■ **Dataset excerpt**
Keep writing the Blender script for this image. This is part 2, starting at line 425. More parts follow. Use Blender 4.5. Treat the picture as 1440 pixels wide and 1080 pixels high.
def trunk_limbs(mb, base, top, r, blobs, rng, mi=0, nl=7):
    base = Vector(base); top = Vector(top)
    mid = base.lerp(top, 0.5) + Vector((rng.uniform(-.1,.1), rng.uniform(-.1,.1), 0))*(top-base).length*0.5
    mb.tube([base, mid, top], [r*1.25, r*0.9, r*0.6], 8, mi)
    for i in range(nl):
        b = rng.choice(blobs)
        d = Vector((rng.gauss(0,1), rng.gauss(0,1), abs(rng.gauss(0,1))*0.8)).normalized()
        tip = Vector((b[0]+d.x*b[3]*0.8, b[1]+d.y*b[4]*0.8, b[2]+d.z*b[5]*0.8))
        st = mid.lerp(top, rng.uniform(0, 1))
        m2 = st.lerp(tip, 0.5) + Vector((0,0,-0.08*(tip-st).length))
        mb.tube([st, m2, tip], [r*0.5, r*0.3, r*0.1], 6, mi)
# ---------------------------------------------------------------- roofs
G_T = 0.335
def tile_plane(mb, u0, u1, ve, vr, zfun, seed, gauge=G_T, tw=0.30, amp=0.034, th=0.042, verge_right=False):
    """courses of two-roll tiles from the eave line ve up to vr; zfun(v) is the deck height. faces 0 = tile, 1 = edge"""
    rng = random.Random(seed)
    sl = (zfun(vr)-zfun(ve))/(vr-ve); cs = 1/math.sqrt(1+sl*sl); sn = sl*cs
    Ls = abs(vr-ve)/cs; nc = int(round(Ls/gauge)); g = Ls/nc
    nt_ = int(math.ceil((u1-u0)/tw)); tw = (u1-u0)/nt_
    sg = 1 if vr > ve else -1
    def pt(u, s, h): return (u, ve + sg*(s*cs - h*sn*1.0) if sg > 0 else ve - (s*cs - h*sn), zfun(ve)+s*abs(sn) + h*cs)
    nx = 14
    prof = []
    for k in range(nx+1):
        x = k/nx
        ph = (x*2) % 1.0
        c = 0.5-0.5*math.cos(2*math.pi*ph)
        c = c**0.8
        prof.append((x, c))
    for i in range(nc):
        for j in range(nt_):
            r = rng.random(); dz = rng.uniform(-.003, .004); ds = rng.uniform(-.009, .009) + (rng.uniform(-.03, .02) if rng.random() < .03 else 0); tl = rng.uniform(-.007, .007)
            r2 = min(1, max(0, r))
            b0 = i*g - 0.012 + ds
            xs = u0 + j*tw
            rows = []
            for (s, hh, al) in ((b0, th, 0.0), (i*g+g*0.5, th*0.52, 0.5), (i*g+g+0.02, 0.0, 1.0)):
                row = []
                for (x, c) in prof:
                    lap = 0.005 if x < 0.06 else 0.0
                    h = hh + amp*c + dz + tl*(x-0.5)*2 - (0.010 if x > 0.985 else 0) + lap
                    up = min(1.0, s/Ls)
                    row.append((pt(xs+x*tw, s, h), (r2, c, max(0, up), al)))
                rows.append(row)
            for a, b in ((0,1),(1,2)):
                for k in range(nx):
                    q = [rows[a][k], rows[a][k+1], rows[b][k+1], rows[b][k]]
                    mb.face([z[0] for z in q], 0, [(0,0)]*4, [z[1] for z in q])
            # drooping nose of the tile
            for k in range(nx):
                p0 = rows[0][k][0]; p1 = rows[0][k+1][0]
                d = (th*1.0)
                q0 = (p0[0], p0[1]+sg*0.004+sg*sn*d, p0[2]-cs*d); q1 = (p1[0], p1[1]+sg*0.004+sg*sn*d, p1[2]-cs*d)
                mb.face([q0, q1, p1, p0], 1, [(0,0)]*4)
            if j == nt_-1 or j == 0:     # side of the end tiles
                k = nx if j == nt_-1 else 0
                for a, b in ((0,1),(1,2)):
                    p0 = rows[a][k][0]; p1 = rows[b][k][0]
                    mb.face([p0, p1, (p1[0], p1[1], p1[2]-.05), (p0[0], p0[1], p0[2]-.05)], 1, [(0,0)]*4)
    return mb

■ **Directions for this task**
Go through the material above and output exactly the lines from the one containing "# drooping nose of the tile" through the one containing "q0 = (p0[0], p0[1]+sg*0.004+sg*sn*d, p0[2]-cs*d);".

■ **Exercise answer**
            # drooping nose of the tile
            for k in range(nx):
                p0 = rows[0][k][0]; p1 = rows[0][k+1][0]
                d = (th*1.0)
                q0 = (p0[0], p0[1]+sg*0.004+sg*sn*d, p0[2]-cs*d); q1 = (p1[0], p1[1]+sg*0.004+sg*sn*d, p1[2]-cs*d)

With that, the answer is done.